05 noviembre 2020

Libros de cabecera

Apenas tengo familia. Muy poca, en realidad. Tampoco tengo grandes amigos. La vida social se traga todo. Me parece normal que esos espacios tan íntimos hayan sido, desde muy temprano, ocupados por los libros y, por qué no decirlo, por mi pasión intacta por el juego del fútbol.

La mejor prueba  que puedo aportar en defensa de una realidad tan atípica, pueden darla las estanterías de mi biblioteca, que una a una, y según se han ido necesitando, han sido elaboradas por un antiguo alumno de una institución disparatada y entrañable donde pasé los mejores años de una vida laboral ya pasada. Nunca olvido esto cada vez que tomo un libro, o busco hueco para uno nuevo.

Entre mis libros cuidadosamente ordenados  por afinidad, ha habido siempre volúmenes de cabecera que me prestan socorro en épocas contrariadas. A veces pasan temporadas largas en las dos mesillas de noche que guardan mi cama. Me defienden como defienden los libros. Sin hacer ruido, sin aspavientos.

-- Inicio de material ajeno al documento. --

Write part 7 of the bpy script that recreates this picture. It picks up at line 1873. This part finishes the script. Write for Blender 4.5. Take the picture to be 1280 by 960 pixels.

Ahora, en estos largos meses en que hemos tenido que confinarnos a nosotros mismos porque nos estábamos haciendo demasiado peligrosos, los libros de cabecera han dado un paso al frente y  duermen conmigo. Me gusta teneros debajo de la almohada y tocarlos por la noche. Pasar mi mano  por la certeza de su cubierta. Ha sucedido primero con  84 Charing cross Road, y dese hace unas noches, con Mendel el de los libros. Amo su final como se ama a un ser querido:

“Precisamente yo, que debía saber que los libros sólo se escriben para, por encima del propio aliento, unir a los seres humanos, y así defendernos frente al inexorable reverso de toda existencia: la fugacidad y el olvido”.